A noter que le temps de la justice en Corée est très rapide. C’est remarquable tant du point de vue du monde des affaires que la vie quotidienne. Les affaires sont jugées en quelques mois contrairement à la France. En Corée, on requiert aux tribunaux assez facilement, mais elle a une caractéristique importante qui est la recherche d’harmonie. Quand il s’agit d’administration des conflits, on cherche à résoudre à l’amiable ; on ne cherche pas à faire valoir un droit, mais à trouver une solution qui satisfasse tout le monde, y compris les parties qui s’opposent.
- La démocratie coréenne est une construction récente, mais le pays est réputé pour la rapidité à laquelle il se transforme. Quelle direction prend-il ?

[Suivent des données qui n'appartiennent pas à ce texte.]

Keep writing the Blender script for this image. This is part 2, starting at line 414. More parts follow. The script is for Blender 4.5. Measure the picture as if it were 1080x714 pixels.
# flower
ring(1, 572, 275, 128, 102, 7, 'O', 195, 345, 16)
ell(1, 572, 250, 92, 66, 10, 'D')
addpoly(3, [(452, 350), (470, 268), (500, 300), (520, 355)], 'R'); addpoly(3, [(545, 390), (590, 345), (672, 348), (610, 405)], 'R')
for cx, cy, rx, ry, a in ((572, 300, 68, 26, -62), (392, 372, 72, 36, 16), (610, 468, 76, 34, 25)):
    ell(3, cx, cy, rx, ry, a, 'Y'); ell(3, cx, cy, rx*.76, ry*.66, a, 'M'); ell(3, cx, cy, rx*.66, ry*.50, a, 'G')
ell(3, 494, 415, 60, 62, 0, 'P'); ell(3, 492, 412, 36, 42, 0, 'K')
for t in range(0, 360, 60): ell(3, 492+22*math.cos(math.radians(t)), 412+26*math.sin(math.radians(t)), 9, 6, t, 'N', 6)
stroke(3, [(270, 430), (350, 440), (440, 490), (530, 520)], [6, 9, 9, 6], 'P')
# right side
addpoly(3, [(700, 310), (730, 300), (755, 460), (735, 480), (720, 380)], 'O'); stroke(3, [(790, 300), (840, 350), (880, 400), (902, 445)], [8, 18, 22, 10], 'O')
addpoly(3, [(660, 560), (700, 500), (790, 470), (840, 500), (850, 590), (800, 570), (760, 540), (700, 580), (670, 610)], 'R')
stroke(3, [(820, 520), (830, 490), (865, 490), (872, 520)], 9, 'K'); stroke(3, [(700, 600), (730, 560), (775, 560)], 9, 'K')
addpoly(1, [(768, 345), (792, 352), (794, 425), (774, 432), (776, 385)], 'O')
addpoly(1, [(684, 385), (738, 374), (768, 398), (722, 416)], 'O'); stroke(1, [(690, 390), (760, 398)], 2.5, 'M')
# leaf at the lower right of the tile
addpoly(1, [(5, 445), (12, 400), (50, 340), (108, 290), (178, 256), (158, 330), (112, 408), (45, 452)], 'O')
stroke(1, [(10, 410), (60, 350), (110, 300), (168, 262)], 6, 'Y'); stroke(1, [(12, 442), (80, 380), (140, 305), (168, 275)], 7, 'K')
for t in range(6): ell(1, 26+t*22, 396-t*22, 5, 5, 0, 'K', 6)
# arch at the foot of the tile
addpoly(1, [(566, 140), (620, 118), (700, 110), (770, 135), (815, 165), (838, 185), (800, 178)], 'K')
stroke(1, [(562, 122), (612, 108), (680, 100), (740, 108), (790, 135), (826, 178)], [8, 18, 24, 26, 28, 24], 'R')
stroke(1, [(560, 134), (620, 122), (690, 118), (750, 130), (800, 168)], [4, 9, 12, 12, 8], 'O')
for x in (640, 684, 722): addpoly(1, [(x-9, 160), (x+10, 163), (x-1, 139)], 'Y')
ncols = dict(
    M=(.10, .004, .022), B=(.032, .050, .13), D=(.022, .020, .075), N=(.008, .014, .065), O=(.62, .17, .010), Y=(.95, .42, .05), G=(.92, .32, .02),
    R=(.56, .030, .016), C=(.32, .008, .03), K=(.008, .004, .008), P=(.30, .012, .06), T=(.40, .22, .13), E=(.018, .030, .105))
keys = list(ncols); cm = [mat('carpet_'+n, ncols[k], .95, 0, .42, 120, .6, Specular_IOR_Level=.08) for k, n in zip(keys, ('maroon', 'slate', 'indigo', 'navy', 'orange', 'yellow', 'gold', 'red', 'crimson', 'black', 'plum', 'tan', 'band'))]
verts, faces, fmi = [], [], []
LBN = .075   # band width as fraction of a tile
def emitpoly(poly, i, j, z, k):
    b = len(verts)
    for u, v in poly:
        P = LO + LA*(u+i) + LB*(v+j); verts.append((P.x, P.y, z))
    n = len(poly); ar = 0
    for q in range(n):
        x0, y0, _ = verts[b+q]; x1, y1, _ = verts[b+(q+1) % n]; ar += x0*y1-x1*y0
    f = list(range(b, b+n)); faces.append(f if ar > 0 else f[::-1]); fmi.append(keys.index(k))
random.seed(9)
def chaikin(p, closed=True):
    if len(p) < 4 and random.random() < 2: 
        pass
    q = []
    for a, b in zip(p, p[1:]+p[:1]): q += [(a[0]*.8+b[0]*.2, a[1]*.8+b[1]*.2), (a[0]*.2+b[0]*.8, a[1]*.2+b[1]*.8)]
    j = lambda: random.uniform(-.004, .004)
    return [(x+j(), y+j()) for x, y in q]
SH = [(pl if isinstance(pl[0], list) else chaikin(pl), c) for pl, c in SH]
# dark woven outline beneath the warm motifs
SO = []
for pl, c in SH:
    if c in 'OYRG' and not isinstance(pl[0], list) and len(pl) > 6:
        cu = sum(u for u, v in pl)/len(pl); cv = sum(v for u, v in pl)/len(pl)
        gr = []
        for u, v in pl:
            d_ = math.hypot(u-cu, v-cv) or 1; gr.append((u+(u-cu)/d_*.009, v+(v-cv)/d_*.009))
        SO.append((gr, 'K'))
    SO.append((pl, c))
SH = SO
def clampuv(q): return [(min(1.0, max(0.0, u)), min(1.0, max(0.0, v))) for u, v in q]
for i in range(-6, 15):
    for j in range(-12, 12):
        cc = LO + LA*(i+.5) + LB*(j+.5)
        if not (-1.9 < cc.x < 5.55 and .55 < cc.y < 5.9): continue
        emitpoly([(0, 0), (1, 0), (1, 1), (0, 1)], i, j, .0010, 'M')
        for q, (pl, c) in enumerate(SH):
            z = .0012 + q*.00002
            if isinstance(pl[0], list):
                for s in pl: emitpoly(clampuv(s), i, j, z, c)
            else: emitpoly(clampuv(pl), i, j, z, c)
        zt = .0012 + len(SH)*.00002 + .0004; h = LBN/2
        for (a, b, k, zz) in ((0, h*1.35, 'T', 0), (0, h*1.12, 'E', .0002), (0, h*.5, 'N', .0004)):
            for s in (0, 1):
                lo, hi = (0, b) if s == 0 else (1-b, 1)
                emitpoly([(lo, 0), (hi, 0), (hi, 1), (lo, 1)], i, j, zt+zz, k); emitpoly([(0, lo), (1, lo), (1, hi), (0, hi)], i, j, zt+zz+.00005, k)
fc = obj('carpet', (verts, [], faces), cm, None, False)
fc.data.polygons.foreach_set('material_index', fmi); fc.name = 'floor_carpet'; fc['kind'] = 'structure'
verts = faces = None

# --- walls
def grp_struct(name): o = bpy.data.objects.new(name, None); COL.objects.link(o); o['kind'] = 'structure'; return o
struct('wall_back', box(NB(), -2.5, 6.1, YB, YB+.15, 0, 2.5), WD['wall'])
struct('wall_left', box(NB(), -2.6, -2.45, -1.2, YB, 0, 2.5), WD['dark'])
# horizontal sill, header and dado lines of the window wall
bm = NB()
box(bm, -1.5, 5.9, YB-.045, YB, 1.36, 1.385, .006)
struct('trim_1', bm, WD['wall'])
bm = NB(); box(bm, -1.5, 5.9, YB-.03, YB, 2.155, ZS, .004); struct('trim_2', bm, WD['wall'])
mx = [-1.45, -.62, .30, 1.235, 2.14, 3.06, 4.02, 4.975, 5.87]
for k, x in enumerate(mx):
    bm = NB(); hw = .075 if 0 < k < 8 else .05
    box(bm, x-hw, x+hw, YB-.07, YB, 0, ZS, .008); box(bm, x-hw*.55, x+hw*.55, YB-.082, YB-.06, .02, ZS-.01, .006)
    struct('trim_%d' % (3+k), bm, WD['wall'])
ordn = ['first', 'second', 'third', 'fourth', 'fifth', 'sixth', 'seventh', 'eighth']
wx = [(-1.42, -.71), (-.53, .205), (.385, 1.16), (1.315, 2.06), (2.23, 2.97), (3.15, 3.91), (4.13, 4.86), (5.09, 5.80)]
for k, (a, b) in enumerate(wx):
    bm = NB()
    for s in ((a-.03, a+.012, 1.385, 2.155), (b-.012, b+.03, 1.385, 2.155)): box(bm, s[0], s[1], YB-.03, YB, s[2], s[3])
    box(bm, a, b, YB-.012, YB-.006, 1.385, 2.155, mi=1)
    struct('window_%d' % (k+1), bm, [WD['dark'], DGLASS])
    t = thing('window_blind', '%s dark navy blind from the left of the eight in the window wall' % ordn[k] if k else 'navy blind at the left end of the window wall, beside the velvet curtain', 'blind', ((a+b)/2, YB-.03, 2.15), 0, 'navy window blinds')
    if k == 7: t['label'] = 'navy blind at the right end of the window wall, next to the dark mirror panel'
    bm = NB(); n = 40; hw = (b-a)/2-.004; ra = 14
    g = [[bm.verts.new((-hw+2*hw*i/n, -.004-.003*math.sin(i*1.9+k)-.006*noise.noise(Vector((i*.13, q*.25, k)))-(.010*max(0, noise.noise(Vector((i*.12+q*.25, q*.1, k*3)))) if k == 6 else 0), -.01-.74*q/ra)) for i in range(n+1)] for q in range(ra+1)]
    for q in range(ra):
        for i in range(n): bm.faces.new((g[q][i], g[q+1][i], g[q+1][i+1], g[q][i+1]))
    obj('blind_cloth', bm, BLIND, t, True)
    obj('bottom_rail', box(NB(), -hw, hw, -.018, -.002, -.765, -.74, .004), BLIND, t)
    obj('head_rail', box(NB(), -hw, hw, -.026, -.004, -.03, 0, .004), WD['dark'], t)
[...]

Depuis 2019, l’administration Moon tente de mettre en place une réforme de la justice, notamment vis-à-vis du parquet. Jusqu’à la réforme, la police était entièrement inféodée au parquet, qui avait donc toute l’autonomie d’ouvrir ou fermer les enquêtes. La réforme tente de rééquilibrer cette relation entre la police et les procureurs, vers plus de coopération plutôt que de la subordination. L’autre réforme importante est la création d’une institution apparentée au parquet national financier (PNF) en France, une agence spéciale intitulée « Gongsucheo »2 en charge d’enquêter sur la criminalité des hauts fonctionnaires pour contrôler la corruption éventuelle.
En Corée, il faut aussi savoir que le domaine de la justice et du droit est contrôlé par une élite extrêmement compétente, et ce depuis toujours. Les personnes qui ont fait des études de droit, notamment à l’Université Nationale de Séoul, et réussi les examens nationaux pour rentrer au barreau – les concours les plus difficiles du pays - empruntent la voie royale vers les postes à responsabilité et une carrière politique, même si le pays tente de démocratiser ces professions depuis la dernière décennie. Cependant, ma posture dans Les Voies de la justice en Corée du Sud est avant tout éloignée des jugements de valeur, en cherchant à retracer l’évolution du rapport à la justice de manière accessible au grand public.
1 Traduit en Corée sous le titre de Qu’est-ce que la justice ? (정의가 무엇인가요?)